Communiqué AEDH
Jeudi 6 février, 15 personnes au moins ont trouvé la mort en tentant de traverser la frontière qui sépare Ceuta du Maroc. Cette nouvelle tragédie révèle, une fois de plus, comment les politiques européennes, et plus précisément, dans ce cas, la politique du gouvernement espagnol, portent gravement atteinte aux droits de l’Homme et sont à l’origine des souffrances et de la mort de centaines de personnes chaque année.Les nombreuses tentatives de franchir les barrières de Ceuta et Melilla, au cours de ces derniers jours, témoignent du désespoir de personnes qui traversent une grande partie de l’Afrique pour essayer d’atteindre le territoire européen, à la recherche d’une vie meilleure et plus digne. Cela témoigne également de la cruauté et de l’inhumanité de gouvernants qui installent des lames tranchantes sur ces barrières, dans le but de blesser intentionnellement ceux qui tenteront de les franchir, et qui n’hésitent pas à utiliser des balles de caoutchouc et des bombes lacrymogènes contre les migrants qui tentent malgré tout de passer la frontière. En effet, différentes sources ont dénoncé l’utilisation de ces balles de caoutchouc en direction des migrants, trouant les bouées qu’ils utilisaient pour franchir la frontière à la nage et, provoquant ainsi la noyade de plusieurs d’entre eux.

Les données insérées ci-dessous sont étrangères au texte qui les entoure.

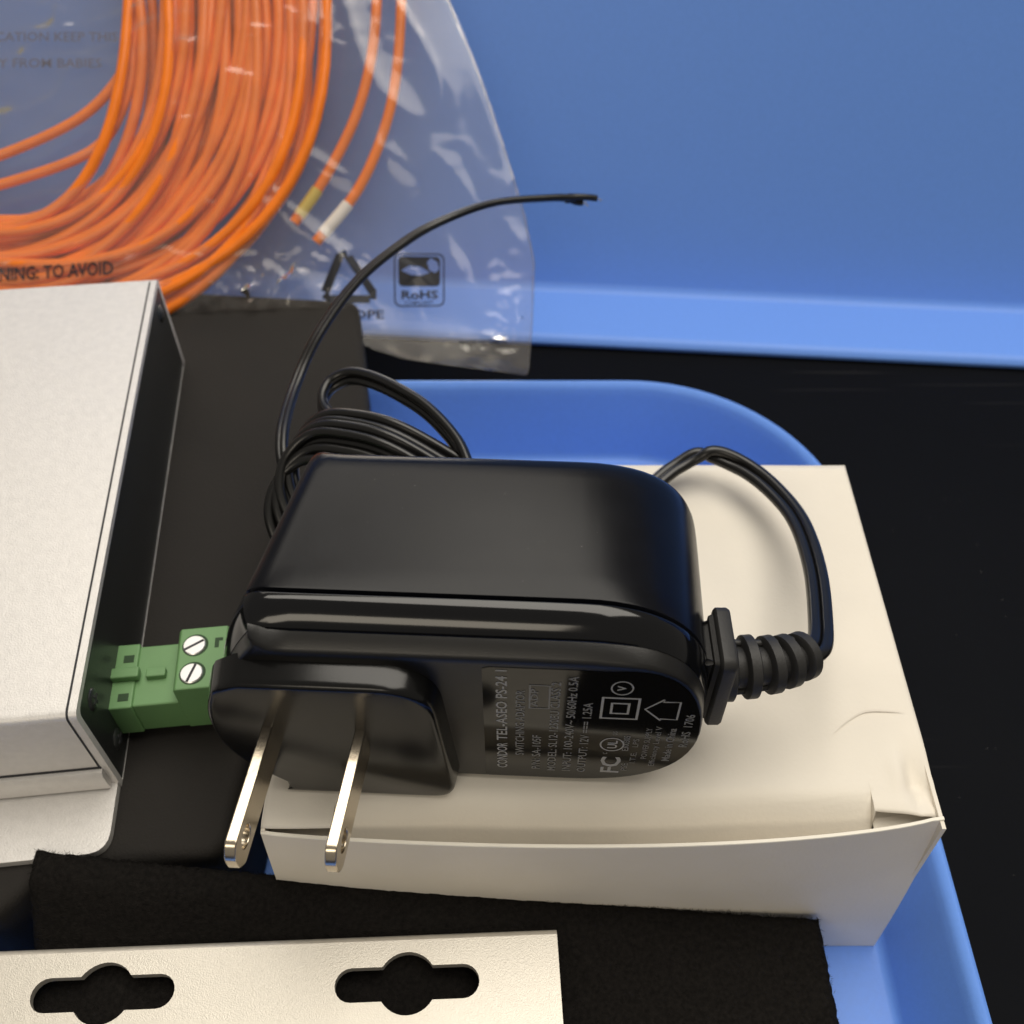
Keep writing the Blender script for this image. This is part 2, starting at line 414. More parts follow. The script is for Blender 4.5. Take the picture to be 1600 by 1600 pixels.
# front panel (thick card, cut edge on top)
rings = []
def frow(x, d):
    r_ = []
    for k in range(9):
        t = k / 8
        yt = cfront(x); yb = 57.6
        yy = yt + (yb - yt) * t - 0.5 * math.sin(math.pi * t)
        r_.append((x, yy + d, cfz(x) + (-187.9 - cfz(x)) * t))
    return r_
V, F = [], []
for x in XS: V += frow(x, 0)
nV = len(V)
for x in XS: V += frow(x, 0.55)
for i in range(60):
    for k in range(8):
        a = i * 9 + k; F.append((a, a + 9, a + 10, a + 1)); F.append((nV + a, nV + a + 1, nV + a + 10, nV + a + 9))
    F.append((i * 9, nV + i * 9, nV + i * 9 + 9, i * 9 + 9))
for i in (0, 60):
    for k in range(8): F.append((i * 9 + k, i * 9 + k + 1, nV + i * 9 + k + 1, nV + i * 9 + k))
fp = build('front_panel', V, F, M['card'], cb, smooth=45)
V = []; F = []
for i, x in enumerate(XS):
    j = 0.06 * noise.noise(Vector((x * .9, 3, 1)))
    V += [(x, cfront(x) - 0.03, cfz(x) - 0.05), (x, cfront(x) + 0.05, cfz(x) + 0.13 + j), (x, cfront(x) + 0.5, cfz(x) + 0.13 - j), (x, cfront(x) + 0.58, cfz(x) - 0.05)]
for i in range(60):
    for k in range(3): a = i * 4 + k; F.append((a, a + 1, a + 5, a + 4))
build('cut_edge', V, F, M['cardedge'], fp, smooth=30)
# lid: flat, rolling down behind the front panel between the two slits
SL, SR = -26.5, 54.0
NX, NY = 60, 44
def lid_pt(x, s):              # s: 0 front .. 1 back
    xb = CX0 + (CX1 - CX0) * x
    y0 = cfront(xb) + 0.7
    y0 += 2.3 * (CX1 - xb) / (CX1 - SR) if xb >= SR else (0.9 * (xb - CX0) / (SL - CX0) if xb <= SL else 0)
    y = y0 + (CYB - y0) * s
    d = y - y0
    z = -145.1 + 0.7 * math.sin(math.pi * x) * math.sin(math.pi * min(1, s * 1.1)) * (0 if False else 0.3)
    z += 0.10 * noise.noise(Vector((xb * .06, y * .06, 0)))
    return xb, y, z, d
V, F = [], []
XL = [CX0 + (SL - CX0) * i / 10 for i in range(11)] + [SL + .1 + (SR - SL - .2) * i / NX for i in range(NX + 1)] + [SR + (CX1 - SR) * i / 14 for i in range(15)]
SY = [0, .008, .016, .025, .035, .045, .056, .068, .08, .095, .11, .13] + [.13 + .87 * i / 40 for i in range(1, 41)]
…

Par ailleurs, il a été démontré, de manière irréfutable, la pratique de refoulements illégaux de migrants à la frontière, aussi bien à Ceuta qu’à Melilla. Contrevenant à la législation espagnole portant sur les étrangers comme à la directive européenne 2008/115/CE, les autorités espagnoles reconduiraient des migrants à la frontière avec le Maroc, sans même avoir procédé à une analyse de leur situation, alors que nombre des subsahariens qui tentent de passer la frontière sont des réfugiés, des demandeurs d’asile, et / ou des victimes de trafic d’êtres humains.
Le ministre de l’Intérieur espagnol en personne, Jorge Fernández Díaz, a reconnu l’existence de tels procédés, « dans des cas ponctuels ». Mais il n’en a pas tiré les conséquences, n’a pas pris les mesures nécessaires pour faire cesser ces pratiques dont des enregistrements vidéos témoignent du caractère quotidien, n’a pas sanctionné leurs auteurs ou envisagé de présenter sa démission.

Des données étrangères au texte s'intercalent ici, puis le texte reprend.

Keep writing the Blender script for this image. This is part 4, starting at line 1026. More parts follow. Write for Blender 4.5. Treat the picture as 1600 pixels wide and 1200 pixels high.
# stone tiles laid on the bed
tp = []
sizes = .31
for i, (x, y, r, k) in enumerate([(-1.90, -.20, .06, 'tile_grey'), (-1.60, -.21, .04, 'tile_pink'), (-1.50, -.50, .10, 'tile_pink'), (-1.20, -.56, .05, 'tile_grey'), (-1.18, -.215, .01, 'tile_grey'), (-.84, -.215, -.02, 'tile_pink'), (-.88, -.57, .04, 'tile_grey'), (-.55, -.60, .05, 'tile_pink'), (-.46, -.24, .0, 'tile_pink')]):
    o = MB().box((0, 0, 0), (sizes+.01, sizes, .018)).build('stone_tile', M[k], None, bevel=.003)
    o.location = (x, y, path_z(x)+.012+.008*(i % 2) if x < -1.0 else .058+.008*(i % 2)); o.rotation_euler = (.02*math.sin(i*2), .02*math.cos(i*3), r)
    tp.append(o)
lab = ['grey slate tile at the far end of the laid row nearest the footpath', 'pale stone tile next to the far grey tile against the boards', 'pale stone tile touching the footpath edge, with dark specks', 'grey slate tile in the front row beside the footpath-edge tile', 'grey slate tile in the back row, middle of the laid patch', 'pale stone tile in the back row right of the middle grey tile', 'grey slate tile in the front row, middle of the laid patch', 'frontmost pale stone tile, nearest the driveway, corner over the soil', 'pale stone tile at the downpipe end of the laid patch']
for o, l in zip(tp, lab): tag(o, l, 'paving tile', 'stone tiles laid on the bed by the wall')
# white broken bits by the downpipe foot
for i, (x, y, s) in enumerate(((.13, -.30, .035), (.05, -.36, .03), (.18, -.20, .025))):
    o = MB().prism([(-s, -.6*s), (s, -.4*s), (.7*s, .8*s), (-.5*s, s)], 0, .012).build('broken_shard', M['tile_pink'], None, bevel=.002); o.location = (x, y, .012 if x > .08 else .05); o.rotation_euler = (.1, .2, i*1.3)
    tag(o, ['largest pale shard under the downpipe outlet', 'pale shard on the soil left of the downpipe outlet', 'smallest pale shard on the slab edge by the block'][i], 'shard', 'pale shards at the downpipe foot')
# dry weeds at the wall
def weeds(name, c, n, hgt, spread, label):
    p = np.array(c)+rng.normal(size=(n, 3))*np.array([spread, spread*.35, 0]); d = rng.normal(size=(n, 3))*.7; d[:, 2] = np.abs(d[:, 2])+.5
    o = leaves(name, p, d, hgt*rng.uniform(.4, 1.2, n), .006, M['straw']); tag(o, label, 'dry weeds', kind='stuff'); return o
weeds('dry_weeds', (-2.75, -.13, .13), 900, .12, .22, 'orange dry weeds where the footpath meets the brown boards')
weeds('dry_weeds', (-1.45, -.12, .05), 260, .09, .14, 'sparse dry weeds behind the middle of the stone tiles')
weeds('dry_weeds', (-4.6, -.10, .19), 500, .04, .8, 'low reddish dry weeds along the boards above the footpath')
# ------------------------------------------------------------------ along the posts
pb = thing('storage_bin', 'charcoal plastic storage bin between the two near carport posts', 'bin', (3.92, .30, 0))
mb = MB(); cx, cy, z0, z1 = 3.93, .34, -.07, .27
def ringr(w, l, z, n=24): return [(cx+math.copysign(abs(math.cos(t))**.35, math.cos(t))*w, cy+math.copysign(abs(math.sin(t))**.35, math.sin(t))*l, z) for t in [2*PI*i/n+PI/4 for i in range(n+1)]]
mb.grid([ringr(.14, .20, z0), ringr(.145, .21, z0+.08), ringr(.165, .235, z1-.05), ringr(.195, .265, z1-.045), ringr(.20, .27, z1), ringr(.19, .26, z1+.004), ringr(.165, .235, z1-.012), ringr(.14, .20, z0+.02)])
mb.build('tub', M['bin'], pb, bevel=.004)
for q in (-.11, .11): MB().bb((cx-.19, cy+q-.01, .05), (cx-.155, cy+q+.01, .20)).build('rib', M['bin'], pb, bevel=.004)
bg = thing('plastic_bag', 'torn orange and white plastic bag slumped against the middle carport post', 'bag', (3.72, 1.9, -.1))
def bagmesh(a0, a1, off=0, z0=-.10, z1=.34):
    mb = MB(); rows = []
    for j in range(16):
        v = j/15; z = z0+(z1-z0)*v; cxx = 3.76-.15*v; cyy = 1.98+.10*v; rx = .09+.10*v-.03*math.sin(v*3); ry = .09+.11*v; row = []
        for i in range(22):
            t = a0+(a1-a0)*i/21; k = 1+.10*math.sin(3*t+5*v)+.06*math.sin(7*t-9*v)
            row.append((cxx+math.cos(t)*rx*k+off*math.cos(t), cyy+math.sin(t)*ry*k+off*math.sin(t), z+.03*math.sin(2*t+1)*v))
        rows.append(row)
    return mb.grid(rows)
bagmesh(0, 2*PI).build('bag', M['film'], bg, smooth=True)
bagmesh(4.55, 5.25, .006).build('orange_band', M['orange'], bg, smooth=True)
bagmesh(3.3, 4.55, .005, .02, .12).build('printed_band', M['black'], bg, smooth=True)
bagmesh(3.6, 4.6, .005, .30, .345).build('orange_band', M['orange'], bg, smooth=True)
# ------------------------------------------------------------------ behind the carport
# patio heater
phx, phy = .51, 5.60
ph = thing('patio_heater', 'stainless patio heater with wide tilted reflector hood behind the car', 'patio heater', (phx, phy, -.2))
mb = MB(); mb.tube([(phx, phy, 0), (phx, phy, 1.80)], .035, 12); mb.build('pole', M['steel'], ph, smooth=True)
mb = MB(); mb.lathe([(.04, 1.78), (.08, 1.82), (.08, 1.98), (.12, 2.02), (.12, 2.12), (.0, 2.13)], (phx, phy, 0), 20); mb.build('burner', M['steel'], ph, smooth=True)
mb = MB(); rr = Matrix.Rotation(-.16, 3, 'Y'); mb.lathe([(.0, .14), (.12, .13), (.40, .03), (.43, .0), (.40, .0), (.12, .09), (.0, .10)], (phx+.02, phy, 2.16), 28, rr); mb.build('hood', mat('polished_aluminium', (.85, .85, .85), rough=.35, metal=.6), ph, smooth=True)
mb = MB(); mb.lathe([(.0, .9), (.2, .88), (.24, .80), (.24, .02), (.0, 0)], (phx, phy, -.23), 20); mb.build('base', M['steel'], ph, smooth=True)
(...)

Face à ces évènements dramatiques, les explications fournies par le gouvernement espagnol sont, non seulement, insuffisantes mais, qui plus est, contradictoires entre elles et infirmées par les témoignages.
En conséquence, diverses ONGs espagnoles (dont l’APDHA, membre de l’AEDH), ont exigé l’ouverture d’une commission d’enquête par le Parlement Européen, afin de déterminer les responsabilités dans la mort de ces 15 migrants et les violations de la législation, mais également pour prendre acte des conséquences d’une politique migratoire contraire aux droits de l’Homme, notamment lors du contrôle des frontières de Ceuta et Melilla.
L’AEDH réitère, avec la plus ferme vigueur, son refus d’une politique migratoire européenne, fondée sur la lutte contre la délinquance organisée et le terrorisme. Il est urgent de rompre avec cette volonté obsessionnelle de fermeture des frontières et de rejet de tout étranger, sans prendre en considération des questions d’ordre humanitaire, ou le respect du droit d’asile. Ce dernier, au lieu de viser à préserver les droits des personnes en recherche d’une protection internationale, est dévoyé par la mise en place de moyens de contrôle et de répression criminelle, si chers à l’UE et dont les lames tranchantes de Ceuta et Melilla ne sont que l’un des derniers avatars.
L’AEDH apporte tout son soutien aux associations espagnoles et exige que la lumière soit faite sur les circonstances réelles des évènements de Ceuta et Melilla. Avec l’APDHA, elle entend donc se joindre à leur demande d’ouverture d’une commission d’enquête par le Parlement Européen et dénoncer ces faits devant les organisations internationales de défense des droits de l’Homme.